Taxing the rich more is not the solution to income divide

Dr Edmund Lam is mistaken if he believes that taxing high income earners even more will reduce the income divide substantially (Reduce income gap, ensure good social mix in schools; Jan 2).

Raising taxes will simply act as a disincentive for business owners to work hard and search for new ventures.

The wealthy may leave Singapore - which is already among the most expensive cities in the world - to do business elsewhere where the taxes are lower if they believe that they are being punished for earning high incomes.

Redistributing wealth also removes the incentive for lower income workers to acquire new skills and enter the job market.

Based on past experience, higher taxation simply slows the economy down and shifts it towards stagnation.

There are other consequences. Plans to expand businesses may be put on hold, often resulting in the economy taking a substantial hit.

When small- and medium-sized companies are saddled with increased operating costs from a hike in raw materials, fuel prices or taxation, the burden of these costs eventually hurt lower income workers the most.

This is because businesses would pass on higher costs to consumers.

Higher taxes have consequences that may affect the lower- and mid-range income brackets more than the wealthy that such taxation is aimed at.

When the rich have less money, they cut back on personal services, products as well as luxury items, and the working class in sectors that sell private homes, luxury cars or branded goods will be affected.

Increased taxation just makes businesses cut back on investment and spending.
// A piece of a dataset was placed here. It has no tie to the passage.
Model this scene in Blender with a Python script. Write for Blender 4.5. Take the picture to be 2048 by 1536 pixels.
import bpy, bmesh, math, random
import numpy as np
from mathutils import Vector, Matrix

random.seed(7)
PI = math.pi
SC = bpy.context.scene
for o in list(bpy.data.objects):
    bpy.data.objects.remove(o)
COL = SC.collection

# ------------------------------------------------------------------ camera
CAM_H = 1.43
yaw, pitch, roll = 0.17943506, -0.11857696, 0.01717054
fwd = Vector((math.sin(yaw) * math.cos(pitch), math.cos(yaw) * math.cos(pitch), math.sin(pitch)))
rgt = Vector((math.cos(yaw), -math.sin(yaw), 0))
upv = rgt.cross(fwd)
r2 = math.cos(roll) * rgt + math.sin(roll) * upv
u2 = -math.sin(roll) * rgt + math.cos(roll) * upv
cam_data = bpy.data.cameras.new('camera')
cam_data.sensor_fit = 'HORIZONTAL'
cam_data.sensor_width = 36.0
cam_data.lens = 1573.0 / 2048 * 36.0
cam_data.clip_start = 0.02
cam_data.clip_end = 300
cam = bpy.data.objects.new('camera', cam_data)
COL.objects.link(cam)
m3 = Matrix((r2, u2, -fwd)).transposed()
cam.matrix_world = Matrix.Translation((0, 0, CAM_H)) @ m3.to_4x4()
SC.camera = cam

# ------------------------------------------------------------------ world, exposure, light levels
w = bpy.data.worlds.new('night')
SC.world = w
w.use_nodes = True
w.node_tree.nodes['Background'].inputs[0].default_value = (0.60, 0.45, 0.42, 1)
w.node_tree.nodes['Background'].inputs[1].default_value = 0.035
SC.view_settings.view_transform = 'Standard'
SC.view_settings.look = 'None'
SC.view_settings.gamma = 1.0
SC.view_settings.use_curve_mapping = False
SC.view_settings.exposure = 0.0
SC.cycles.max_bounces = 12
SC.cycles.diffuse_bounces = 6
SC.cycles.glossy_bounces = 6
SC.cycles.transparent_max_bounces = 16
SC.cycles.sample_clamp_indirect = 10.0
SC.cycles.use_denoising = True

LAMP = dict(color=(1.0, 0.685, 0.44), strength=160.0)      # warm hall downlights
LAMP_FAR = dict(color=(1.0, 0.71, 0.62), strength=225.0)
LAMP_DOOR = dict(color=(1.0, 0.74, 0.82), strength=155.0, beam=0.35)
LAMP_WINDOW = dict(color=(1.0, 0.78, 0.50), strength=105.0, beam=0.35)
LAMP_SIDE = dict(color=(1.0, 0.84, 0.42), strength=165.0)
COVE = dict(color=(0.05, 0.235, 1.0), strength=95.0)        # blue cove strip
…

Businessmen will find ways to cut their tax expenditure, resulting in an overall decrease in revenue for the Government.

The consequences of less investment are a reduction in businesses and an upsurge in unemployment.

As more workers get laid off, they have less money to spend, leading to the economy spiralling downwards.

It is generally accepted that raising taxes on high net worth individuals does not have much impact on lowering deficits, plugging funding gaps or propping up the economy.